Le 20 décembre, le Moniteur publia en tête de sa partie officielle le rapport suivant adressé au Roi par le ministre de la Guerre :

« Bruxelles, le 19 décembre 1866.

« Sire,

eLe nouveau système de défense qui a été adopté pour le pays et les progrès réalisés dans l'art de la guerre exigent que l'on examine si l'organisation actuelle de l'armée répond encore aux nécessités de la défense nationale.

« Afin d'éclairer le gouvernement, j'ai l'honneur de proposer à Votre Majesté de soumettre cette importante question à l'examen d'une commission dont l'institution fait l'objet du projet d'arrêté joint au présent rapport.

« Le Ministre de la Guerre, Baron Goethals. »

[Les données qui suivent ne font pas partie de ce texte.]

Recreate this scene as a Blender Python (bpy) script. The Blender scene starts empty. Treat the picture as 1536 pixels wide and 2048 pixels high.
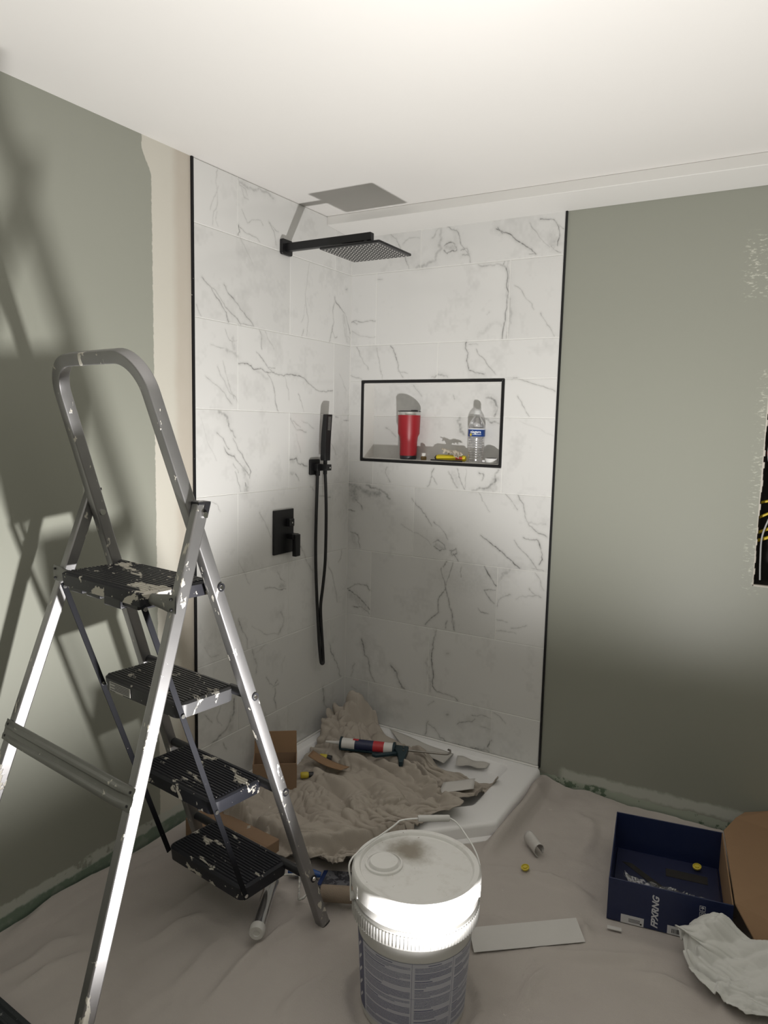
import bpy, bmesh, math, random
import numpy as np
from mathutils import Vector, Matrix, Euler

# ------------------------------------------------------------------ camera, world, light, exposure
SC = bpy.context.scene
COL = SC.collection
cam_d = bpy.data.cameras.new('camera')
cam = bpy.data.objects.new('camera', cam_d); COL.objects.link(cam)
cam.location = (1.82558, -2.76801, 1.44692)
cam.rotation_euler = (1.4522994, -0.0227017, 0.5354421)
cam_d.sensor_fit = 'VERTICAL'; cam_d.sensor_height = 24.0
cam_d.lens = 1453.607 / 2048 * 24.0
cam_d.clip_start = 0.02
SC.camera = cam

w = bpy.data.worlds.new('world'); SC.world = w; w.use_nodes = True
w.node_tree.nodes['Background'].inputs[0].default_value = (0.9, 0.85, 0.8, 1)
w.node_tree.nodes['Background'].inputs[1].default_value = 0.05

LAMP = Vector((1.36, -1.555, 0.20))
LAMP_AXIS = Vector((-0.03, -0.13, 1.0)).normalized()
ld = bpy.data.lights.new('work_lamp_beam', 'SPOT')
ld.energy = 283; ld.color = (1.0, 0.975, 0.95)
ld.spot_size = math.radians(176); ld.spot_blend = 0.6; ld.shadow_soft_size = 0.055
lo = bpy.data.objects.new('work_lamp_beam', ld); COL.objects.link(lo)
lo.location = LAMP + LAMP_AXIS * 0.004
lo.rotation_euler = LAMP_AXIS.to_track_quat('-Z', 'Y').to_euler()

SC.view_settings.view_transform = 'Standard'; SC.view_settings.look = 'None'
SC.view_settings.exposure = 0.0; SC.view_settings.gamma = 1.0
SC.view_settings.use_curve_mapping = False
random.seed(7); RNG = np.random.default_rng(7)

# ------------------------------------------------------------------ node / material helpers
class NT:
    def __init__(s, name):
        s.m = bpy.data.materials.new(name); s.m.use_nodes = True
        s.t = s.m.node_tree; s.b = s.t.nodes['Principled BSDF']
    def n(s, typ, **k):
        nd = s.t.nodes.new('ShaderNode' + typ)
        for a, v in k.items(): setattr(nd, a, v)
        return nd
    def put(s, sock, v):
        if hasattr(v, 'links') or hasattr(v, 'is_linked'): s.t.links.new(v, sock)
        elif isinstance(v, (tuple, list)):
            sock.default_value = tuple(v) + ((1,) if len(v) == 3 and len(sock.default_value) == 4 else ())
        else: sock.default_value = v
    def set(s, **k):
        for a, v in k.items(): s.put(s.b.inputs[a.replace('_', ' ')], v)
    def math(s, op, a, b=0.0, c=None, clamp=False):
        nd = s.n('Math', operation=op); nd.use_clamp = clamp
        s.put(nd.inputs[0], a); s.put(nd.inputs[1], b)
        if c is not None: s.put(nd.inputs[2], c)
        return nd.outputs[0]
    def mix(s, f, a, b):
        nd = s.n('Mix', data_type='RGBA')
        s.put(nd.inputs[0], f); s.put(nd.inputs[6], a); s.put(nd.inputs[7], b)
        return nd.outputs[2]
    def noise(s, scale, detail=2.0, rough=0.5, vec=None, dist=0.0):
        nd = s.n('TexNoise'); nd.inputs['Scale'].default_value = scale
        nd.inputs['Detail'].default_value = detail; nd.inputs['Roughness'].default_value = rough
        nd.inputs['Distortion'].default_value = dist
        if vec is not None: s.t.links.new(vec, nd.inputs['Vector'])
        return nd.outputs['Fac']
    def step(s, v, lo, hi):                       # 0 below lo, 1 above hi
        nd = s.n('MapRange'); nd.interpolation_type = 'SMOOTHSTEP'
        s.put(nd.inputs[0], v); nd.inputs[1].default_value = lo; nd.inputs[2].default_value = hi
        return nd.outputs[0]
    def pos(s):
        if not hasattr(s, '_p'): s._p = s.n('NewGeometry').outputs['Position']
        return s._p
    def xyz(s):
        if not hasattr(s, '_x'):
            nd = s.n('SeparateXYZ'); s.t.links.new(s.pos(), nd.inputs[0]); s._x = nd.outputs
        return s._x
    def obj(s): return s.n('TexCoord').outputs['Object']
    def scaled(s, vec, sc):
        nd = s.n('Mapping'); s.t.links.new(vec, nd.inputs[0]); nd.inputs['Scale'].default_value = sc
        return nd.outputs[0]
    def bump(s, h, strength=0.3, dist=0.002):
        nd = s.n('Bump'); nd.inputs['Strength'].default_value = strength; nd.inputs['Distance'].default_value = dist
        s.t.links.new(h, nd.inputs['Height']); s.t.links.new(nd.outputs[0], s.b.inputs['Normal'])
    def inbox(s, c, lo, hi, soft, jitter=None):   # 1 inside lo..hi of coordinate c
        v = c if jitter is None else s.math('ADD', c, jitter)
        return s.math('MULTIPLY', s.step(v, lo - soft, lo + soft), s.math('SUBTRACT', 1.0, s.step(v, hi - soft, hi + soft)))
    def jit(s, scale, amp, detail=4):
        return s.math('MULTIPLY', s.math('SUBTRACT', s.noise(scale, detail, 0.6, s.pos()), 0.5), amp)

def thin_film(name, tint=(0.97, 0.97, 0.98), k=0.10, rough=0.08, bump=0.0, bs=90):
    N = NT(name); tr = N.n('BsdfTransparent'); tr.inputs[0].default_value = tint + (1,)
    gl = N.n('BsdfGlossy'); gl.inputs['Roughness'].default_value = rough; gl.inputs['Color'].default_value = (1, 1, 1, 1)
    lw = N.n('LayerWeight'); lw.inputs['Blend'].default_value = 0.45
    f = N.math('ADD', N.math('MULTIPLY', lw.outputs['Facing'], 0.55), k, clamp=True)
    if bump:
        b = N.n('Bump'); b.inputs['Strength'].default_value = bump; b.inputs['Distance'].default_value = 0.004
        N.t.links.new(N.noise(bs, 4, 0.6, N.obj()), b.inputs['Height'])
        N.t.links.new(b.outputs[0], gl.inputs['Normal']); N.t.links.new(b.outputs[0], lw.inputs['Normal'])
    mx = N.n('MixShader'); N.t.links.new(f, mx.inputs[0]); N.t.links.new(tr.outputs[0], mx.inputs[1]); N.t.links.new(gl.outputs[0], mx.inputs[2])
    N.t.links.new(mx.outputs[0], N.t.nodes['Material Output'].inputs['Surface']); N.t.nodes.remove(N.b)
    return N.m
def plain(name, col, rough=0.5, metal=0.0, var=0.06, vs=20.0, bump=0.0, bs=120.0, **k):
    N = NT(name); o = N.obj()
    f = N.noise(vs, 4, 0.6, o)
    a = tuple(max(0, c * (1 - var)) for c in col); b = tuple(min(1, c * (1 + var)) for c in col)
    N.set(Base_Color=N.mix(f, a, b), Roughness=rough, Metallic=metal)
    if bump: N.bump(N.noise(bs, 3, 0.6, o), bump, 0.002)
    for a_, v in k.items(): N.set(**{a_: v})
    return N.m

def splat(name, col, paint, rough=0.4, metal=0.0, s1=18, t1=0.63, s2=70, t2=0.68, streak=None, prough=0.6, spec=0.3):
    N = NT(name); o = N.obj()
    v = N.scaled(o, streak) if streak else o
    a = N.step(N.noise(s1, 5, 0.62, v, 0.4), t1, t1 + 0.02)
    b = N.step(N.noise(s2, 3, 0.55, v), t2, t2 + 0.02)
    m = N.math('MAXIMUM', a, b)
    base = N.mix(N.noise(9, 4, 0.6, o), tuple(c * 0.8 for c in col), tuple(min(1, c * 1.15) for c in col))
    N.set(Base_Color=N.mix(m, base, paint), Roughness=N.mix(m, (rough,)*3, (prough,)*3),
          Metallic=N.math('MULTIPLY', N.math('SUBTRACT', 1.0, m), metal), Specular_IOR_Level=spec)
    N.bump(m, 0.5, 0.0015)
    return N.m

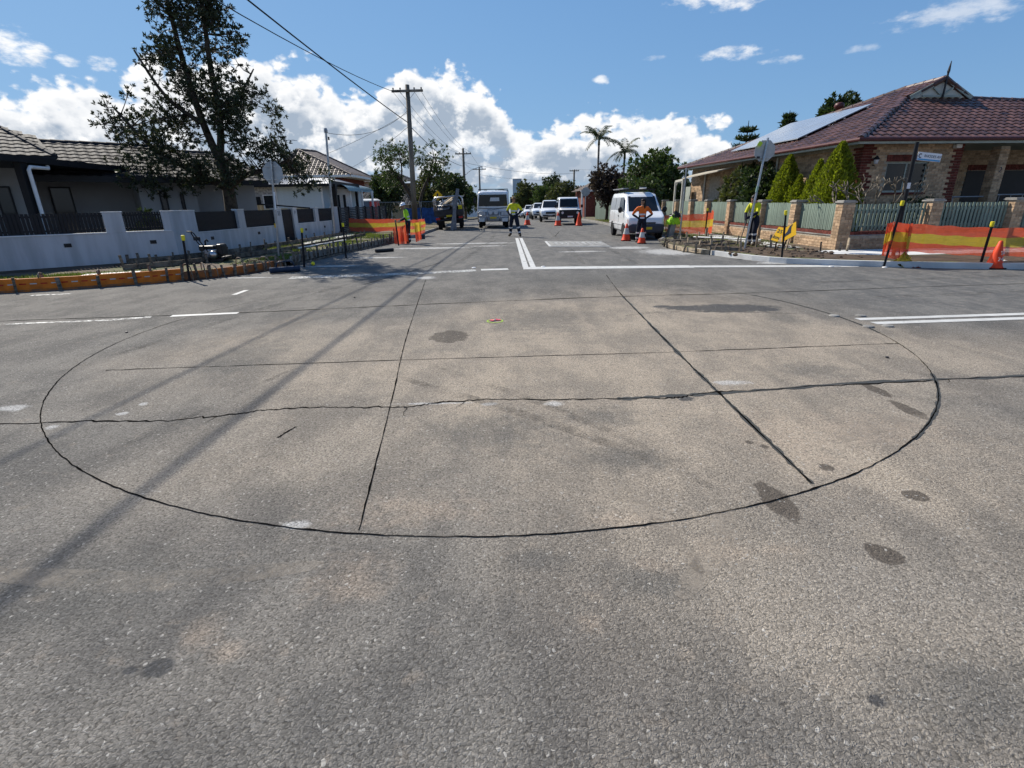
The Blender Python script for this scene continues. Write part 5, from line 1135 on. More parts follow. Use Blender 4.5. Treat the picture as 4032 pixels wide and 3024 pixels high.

L'arrêté royal précité composa définitivement la grande Commission de quatorze civils, représentants et sénateurs, et de quatorze officiers supérieurs, dont sept lieutenants généraux, quatre généraux-majors, un colonel d'état-major, un colonel et un intendant général.

Parmi les parlementaires, choisis en nombre égal parmi les deux grands partis, nous relevons les noms de B. Dumortier, H. de Brouckere, Malou, Orts, Tesch, (page 32) Pirmez, Vilain XIIII, Van Humbeeck. Les généraux Eenens, Guillaume, Renard, Thiebauld sont les noms les plus connus des militaires. Les trois derniers furent successivement ministres de la Guerre.

Accalmie à la Chambre

« Calme profond », note Vandenpeereboom le 20 décembre. La Chambre est comme un lac, tout se passe avec modération ; les crédits à la guerre, la loi du contingent sont votés. On est satisfait de la nomination de la Commission militaire. Je vois peu le Roi qui est, dit-on, très satisfait. Nos collègues ne voient pas plus que moi Sa Majesté, mais le travail de tous les jours ne chôme pas ; je suis éreinté et souvent malade ; j'ai été surmené. »

Grave tension entre la Belgique et la Hollande

Tandis que Vandenpeereboom passait quelques jours de congé dans sa chère ville d'Ypres, les rapports hollando-belges accusaient une situation des plus tendue. Un Conseil des Ministres, présidé par le Roi, siégea le 31 décembre. Figuraient à l'ordre du jour : les difficultés avec la Hollande, la question du barrage de l'Escaut.